▶ _STORED DATA_
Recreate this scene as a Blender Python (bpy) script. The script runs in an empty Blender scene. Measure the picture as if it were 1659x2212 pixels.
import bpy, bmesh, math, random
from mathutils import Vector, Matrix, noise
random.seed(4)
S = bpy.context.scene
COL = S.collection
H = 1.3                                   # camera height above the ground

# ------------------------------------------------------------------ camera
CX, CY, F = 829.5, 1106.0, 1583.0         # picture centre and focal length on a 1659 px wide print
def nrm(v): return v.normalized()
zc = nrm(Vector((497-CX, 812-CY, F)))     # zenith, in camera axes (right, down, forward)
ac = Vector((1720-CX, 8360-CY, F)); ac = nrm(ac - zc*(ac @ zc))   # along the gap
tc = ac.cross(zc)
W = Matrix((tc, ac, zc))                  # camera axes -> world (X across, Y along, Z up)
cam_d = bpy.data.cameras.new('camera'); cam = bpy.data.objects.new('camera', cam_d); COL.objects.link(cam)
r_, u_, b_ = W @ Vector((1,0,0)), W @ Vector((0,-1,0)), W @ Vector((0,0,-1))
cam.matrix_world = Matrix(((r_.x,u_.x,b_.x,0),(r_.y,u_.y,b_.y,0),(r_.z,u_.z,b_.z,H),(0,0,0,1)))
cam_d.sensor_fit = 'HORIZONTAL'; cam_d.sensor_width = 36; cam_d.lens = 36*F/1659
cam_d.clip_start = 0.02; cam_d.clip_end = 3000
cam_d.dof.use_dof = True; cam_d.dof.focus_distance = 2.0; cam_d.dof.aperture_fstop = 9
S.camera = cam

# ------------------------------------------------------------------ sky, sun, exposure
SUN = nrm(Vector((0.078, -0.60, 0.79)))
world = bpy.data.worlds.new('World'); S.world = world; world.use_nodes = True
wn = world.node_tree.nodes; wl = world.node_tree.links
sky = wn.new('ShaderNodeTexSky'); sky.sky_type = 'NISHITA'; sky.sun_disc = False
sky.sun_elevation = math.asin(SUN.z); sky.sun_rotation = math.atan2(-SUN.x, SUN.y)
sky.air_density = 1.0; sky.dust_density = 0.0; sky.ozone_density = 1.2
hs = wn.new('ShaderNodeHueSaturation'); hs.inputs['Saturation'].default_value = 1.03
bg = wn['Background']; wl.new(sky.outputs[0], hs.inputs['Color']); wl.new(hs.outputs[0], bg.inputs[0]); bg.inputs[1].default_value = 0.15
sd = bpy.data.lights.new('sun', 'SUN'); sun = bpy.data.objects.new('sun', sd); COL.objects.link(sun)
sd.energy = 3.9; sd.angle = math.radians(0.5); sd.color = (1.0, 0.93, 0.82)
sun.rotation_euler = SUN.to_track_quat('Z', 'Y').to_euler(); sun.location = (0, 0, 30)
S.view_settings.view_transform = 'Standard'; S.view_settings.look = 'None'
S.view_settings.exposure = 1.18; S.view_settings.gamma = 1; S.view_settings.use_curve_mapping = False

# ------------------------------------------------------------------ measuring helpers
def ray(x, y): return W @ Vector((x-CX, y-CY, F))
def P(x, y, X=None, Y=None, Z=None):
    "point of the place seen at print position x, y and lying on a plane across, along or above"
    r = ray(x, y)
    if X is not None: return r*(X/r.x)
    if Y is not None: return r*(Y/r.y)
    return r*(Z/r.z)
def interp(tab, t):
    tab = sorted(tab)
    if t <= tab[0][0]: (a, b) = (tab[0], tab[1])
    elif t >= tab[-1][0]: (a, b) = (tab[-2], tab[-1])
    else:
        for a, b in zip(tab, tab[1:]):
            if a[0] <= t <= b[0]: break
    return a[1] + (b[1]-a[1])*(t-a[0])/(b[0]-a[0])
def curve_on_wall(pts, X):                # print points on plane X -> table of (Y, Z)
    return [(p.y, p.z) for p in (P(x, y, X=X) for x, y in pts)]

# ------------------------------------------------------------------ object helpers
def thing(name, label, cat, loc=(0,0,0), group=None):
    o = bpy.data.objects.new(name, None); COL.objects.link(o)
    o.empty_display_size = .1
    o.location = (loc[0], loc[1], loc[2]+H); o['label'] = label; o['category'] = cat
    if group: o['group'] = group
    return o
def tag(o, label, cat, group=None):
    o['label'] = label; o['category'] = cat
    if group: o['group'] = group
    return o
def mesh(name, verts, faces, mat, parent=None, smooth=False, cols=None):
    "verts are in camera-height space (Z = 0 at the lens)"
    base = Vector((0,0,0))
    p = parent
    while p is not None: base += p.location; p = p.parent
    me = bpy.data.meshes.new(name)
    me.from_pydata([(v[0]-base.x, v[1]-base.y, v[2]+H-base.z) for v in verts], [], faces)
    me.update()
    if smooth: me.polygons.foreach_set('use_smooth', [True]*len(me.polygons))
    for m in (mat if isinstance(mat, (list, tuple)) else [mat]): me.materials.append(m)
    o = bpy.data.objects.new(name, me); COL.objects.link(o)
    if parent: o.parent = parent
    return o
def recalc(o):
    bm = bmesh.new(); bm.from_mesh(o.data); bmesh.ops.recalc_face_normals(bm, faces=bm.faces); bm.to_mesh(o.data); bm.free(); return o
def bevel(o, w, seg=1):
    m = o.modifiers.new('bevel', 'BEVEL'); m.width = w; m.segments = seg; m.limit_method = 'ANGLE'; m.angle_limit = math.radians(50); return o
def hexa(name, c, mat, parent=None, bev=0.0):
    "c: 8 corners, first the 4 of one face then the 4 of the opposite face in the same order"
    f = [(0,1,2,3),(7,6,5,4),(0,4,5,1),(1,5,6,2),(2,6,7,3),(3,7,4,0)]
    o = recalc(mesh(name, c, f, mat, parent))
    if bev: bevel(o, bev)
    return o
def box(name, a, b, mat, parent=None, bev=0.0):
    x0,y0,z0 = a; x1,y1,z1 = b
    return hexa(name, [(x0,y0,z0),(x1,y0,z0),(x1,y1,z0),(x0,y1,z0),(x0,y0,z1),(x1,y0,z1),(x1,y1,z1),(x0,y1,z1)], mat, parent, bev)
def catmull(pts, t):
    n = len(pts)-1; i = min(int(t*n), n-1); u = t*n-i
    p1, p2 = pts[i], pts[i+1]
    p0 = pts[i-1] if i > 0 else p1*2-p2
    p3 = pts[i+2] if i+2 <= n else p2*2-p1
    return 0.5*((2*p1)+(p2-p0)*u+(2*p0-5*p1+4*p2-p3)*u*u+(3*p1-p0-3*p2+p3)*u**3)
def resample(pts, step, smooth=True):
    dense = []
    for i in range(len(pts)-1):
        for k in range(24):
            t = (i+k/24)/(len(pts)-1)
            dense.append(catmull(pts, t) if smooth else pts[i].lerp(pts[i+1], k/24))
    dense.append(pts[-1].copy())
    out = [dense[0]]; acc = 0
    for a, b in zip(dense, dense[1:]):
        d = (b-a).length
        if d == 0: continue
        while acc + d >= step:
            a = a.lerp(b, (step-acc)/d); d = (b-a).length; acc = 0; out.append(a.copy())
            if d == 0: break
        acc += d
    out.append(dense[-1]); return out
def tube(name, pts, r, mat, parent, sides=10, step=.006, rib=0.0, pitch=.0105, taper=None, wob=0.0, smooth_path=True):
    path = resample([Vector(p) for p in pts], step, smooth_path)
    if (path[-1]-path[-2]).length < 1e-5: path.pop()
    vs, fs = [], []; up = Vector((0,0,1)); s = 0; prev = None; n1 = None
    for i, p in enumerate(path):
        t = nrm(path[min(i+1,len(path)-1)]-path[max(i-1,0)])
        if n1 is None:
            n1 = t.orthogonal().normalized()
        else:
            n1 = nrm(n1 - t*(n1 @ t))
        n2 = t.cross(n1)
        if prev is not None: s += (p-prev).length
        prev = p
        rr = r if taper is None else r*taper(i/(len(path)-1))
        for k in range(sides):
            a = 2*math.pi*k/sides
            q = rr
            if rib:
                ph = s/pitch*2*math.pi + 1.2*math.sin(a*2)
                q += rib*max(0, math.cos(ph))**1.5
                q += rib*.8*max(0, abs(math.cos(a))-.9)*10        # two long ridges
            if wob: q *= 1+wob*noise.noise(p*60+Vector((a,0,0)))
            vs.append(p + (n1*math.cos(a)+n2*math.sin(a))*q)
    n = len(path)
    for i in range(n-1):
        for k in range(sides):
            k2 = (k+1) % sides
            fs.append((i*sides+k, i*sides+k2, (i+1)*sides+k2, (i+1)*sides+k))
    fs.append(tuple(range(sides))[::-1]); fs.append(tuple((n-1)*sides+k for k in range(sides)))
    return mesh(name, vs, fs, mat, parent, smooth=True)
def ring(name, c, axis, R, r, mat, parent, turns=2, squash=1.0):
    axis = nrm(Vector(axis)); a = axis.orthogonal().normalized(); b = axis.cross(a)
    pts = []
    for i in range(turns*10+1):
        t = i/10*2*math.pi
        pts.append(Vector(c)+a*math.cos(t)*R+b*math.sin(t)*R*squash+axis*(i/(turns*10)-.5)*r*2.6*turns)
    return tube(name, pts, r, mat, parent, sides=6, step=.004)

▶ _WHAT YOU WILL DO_
Track down every line with the word "picture" and copy it.

▶ _RESPONSE FOR THIS EXERCISE_
Recreate this scene as a Blender Python (bpy) script. The script runs in an empty Blender scene. Measure the picture as if it were 1659x2212 pixels.
CX, CY, F = 829.5, 1106.0, 1583.0         # picture centre and focal length on a 1659 px wide print